27.12.06

The Bell Jar

is now one of my favorite books. It's definitely on the top 10 list. I found the book at an old, used bookstore near my house as I went on a poetry and play binge. I already scanned for Tennessee Williams (and found a fabulous book with several of my favorite plays; this excited me), Dickinson and I slowly made my way over to the 'P' section for Plath. I wanted a collection of poems, but found a tiny book. You know how I like small things. So I picked out the book and read the title, The Bell Jar. I had never heard of it before, but I liked the title and cover. I basically judged a book based on its cover and impulsively bought it.

I guess it's one of her most famous works. I like Plath's poems, but hadn't really researched anything about her novels. It's supposed to be a semi-autobiographical account of her own mental breakdown and suicide attempt. I found it quite odd and eerie that I related to the character so much. Esther Greenwood (the main character) is much more intense and dramatic, but I understood the core of her emotions and thoughts. I suppose many early-twenty-somethings dissatisfied with society's expectations may also relate to the character and argue that this is their story, but that's probably why this book is so popular. Kristine said it's supposed to be the girl version of The Catcher in the Rye. I can see the similarities, but I like The Bell Jar more (maybe because I'm a girl).

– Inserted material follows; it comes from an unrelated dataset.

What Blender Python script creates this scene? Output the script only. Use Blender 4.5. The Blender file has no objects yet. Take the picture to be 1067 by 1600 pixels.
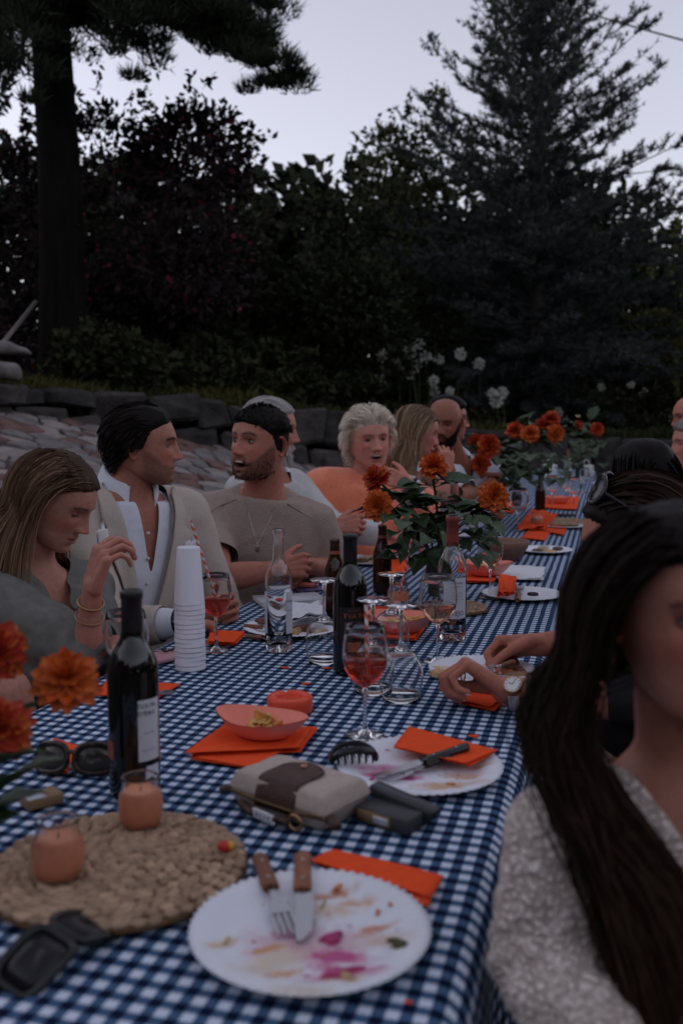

Here are a few quotes I liked (or more accurately put: stuff I wish I was brilliant enough to have thought of first and written):
  • If neurotic is wanting two mutually exclusive things at one and the same time, then I'm neurotic as hell. I'll be flying back and forth between one mutually exclusive thing and another for the rest of my days.
  • ...I saw my life branching out before me like the green fig tree in the story. From the tip of every branch, like a fat purple fig, a wonderful future beckoned and winked. One fig was a husband and a happy home and children, and another fig was a famous poet and another fig was a brilliant professor, and another fig was Ee Gee, the amazing editor, and another fig was Europe and Africa and South America, and another fig was Constantin and Socrates and Attila and a pack of other lovers with queer names and offbeat professions, and another fig was an Olympic lady crew champion, and beyond and above these figs were many more figs I couldn't quite make out. I saw myself sitting in the crotch of this fig tree, starving to death, just because I couldn't make up my mind which of the figs I would choose. I wanted each and every one of them, but choosing one meant losing all the rest, and, as I sat there, unable to decide, the figs began to wrinkle and go black, and, one by one, they plopped to the ground at my feet.
  • How did I know that someday - at college, in Europe, somewhere, anywhere - the bell jar, with its stifling distortions, wouldn't descend again?